While releasing its 2008 International Business Report 2008 in Vietnam on Monday, the research company announced that 87 percent of local private businesses were optimistic about the year ahead.
This is the first year Vietnam has featured in the survey.
The report examined the attitudes, plans and trends of 7,800 privately owned businesses in 34 countries across six continents. The high level of optimism in many Asian countries reflected sustained vigorous economic progress and the view that these economies are largely insulated from the effects of slower growth and credit problems affecting the world’s more mature economies, according to the report.
The report said India topped the optimism charts, at 95 percent optimism, for the fifth consecutive year while the Philippines filled the number two spot for the first time.
Japan took this year’s bottom place with only 49 percent of its businesses optimistic about the future.
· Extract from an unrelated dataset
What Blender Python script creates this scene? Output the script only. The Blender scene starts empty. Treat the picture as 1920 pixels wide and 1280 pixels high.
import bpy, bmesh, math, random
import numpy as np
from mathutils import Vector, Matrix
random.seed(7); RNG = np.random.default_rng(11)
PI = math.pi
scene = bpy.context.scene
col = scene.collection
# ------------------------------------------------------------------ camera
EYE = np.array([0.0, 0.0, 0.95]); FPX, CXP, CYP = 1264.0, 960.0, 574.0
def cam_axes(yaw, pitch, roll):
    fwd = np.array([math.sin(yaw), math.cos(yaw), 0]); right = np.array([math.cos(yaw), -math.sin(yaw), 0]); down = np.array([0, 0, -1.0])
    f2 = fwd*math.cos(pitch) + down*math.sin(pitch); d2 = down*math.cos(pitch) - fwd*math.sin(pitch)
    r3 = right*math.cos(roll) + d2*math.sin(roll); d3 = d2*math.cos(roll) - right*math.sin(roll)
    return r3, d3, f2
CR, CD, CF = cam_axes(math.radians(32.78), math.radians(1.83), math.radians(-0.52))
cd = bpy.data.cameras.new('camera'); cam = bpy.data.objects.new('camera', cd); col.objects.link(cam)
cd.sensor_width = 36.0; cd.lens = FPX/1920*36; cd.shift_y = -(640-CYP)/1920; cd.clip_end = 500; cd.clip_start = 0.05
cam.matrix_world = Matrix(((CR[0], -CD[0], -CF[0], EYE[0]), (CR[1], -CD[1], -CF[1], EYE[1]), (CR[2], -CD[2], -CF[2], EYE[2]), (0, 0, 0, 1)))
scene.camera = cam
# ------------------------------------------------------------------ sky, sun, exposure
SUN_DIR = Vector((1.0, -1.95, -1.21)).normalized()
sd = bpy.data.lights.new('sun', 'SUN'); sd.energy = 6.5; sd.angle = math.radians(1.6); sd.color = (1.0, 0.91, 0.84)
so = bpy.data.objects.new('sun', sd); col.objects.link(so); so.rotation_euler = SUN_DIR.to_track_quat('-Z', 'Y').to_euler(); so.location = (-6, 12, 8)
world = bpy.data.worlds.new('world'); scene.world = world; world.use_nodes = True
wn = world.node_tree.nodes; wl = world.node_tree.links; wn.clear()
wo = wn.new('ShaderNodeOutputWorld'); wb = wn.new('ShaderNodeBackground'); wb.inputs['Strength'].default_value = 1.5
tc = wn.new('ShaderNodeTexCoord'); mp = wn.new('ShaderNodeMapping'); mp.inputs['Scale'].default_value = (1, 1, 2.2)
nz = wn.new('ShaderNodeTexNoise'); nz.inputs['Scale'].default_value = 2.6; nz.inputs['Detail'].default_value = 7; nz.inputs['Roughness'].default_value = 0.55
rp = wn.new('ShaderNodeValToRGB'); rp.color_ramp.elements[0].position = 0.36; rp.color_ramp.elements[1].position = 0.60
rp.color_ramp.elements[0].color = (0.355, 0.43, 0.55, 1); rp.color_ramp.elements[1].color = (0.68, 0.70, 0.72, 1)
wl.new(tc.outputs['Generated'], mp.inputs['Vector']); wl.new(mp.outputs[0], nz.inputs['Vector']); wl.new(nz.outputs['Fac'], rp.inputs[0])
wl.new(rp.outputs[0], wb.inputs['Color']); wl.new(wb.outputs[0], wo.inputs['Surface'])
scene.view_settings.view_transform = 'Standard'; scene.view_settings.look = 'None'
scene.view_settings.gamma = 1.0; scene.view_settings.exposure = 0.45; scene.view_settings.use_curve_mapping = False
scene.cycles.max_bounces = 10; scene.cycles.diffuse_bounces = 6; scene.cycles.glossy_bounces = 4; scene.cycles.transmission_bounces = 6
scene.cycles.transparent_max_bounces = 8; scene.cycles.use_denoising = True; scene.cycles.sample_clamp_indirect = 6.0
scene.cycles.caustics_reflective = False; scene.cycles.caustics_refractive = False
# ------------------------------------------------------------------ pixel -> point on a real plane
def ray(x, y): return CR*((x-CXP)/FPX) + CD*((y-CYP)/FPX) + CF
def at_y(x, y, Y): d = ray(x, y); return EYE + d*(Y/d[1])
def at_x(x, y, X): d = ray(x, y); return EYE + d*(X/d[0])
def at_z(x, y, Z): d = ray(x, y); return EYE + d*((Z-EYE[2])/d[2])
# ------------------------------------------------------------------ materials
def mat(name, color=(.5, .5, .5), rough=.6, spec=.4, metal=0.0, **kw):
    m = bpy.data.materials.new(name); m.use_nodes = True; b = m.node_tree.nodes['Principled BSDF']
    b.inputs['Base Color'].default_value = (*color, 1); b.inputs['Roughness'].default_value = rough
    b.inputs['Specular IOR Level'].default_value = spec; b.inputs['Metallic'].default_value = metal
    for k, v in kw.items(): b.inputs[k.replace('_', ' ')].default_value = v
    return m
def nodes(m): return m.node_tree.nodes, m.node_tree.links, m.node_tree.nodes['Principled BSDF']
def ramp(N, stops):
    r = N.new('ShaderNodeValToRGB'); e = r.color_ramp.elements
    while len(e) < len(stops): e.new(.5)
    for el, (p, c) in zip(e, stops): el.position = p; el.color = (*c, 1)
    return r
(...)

Only 39 percent of East Asian businesses were optimistic this year, compared to 54 percent in 2007, according to the report.
Vietnamese private businesses were the most optimistic about their revenue prospects in the survey, said the firm, adding that the country was followed by mainland China and Brazil in that category.
“Vietnam’s economy has been growing strongly for the past decade, with expectations still very positive for the future despite the global slowdown and credit issues that have arisen this year,” said the survey.
Grant Thornton said local businesses also had the highest expectations for employment growth in 2008. While 83 percent of Vietnamese businesses expected job growth this year, only 77 percent thought the same last year and only 40 percent of East Asian companies were optimistic about employment this year. Only 33 percent of all companies surveyed expected employment growth.
About 54 percent of surveyed Vietnamese businesses cited the availability of a skilled workforce as the main constraint restricting their expansion, said the survey.
The total for East Asia was 37 percent in the same category while the global rate was only 35 percent.
More than half the Vietnamese firms also cited the cost of finance as the second major constraint, compared to just 27 percent globally.
However, the firm said Vietnam ranked low in its emerging market index, less attractive than Malaysia, Indonesia and the Philippines even though foreign investment has been growing significantly in the country.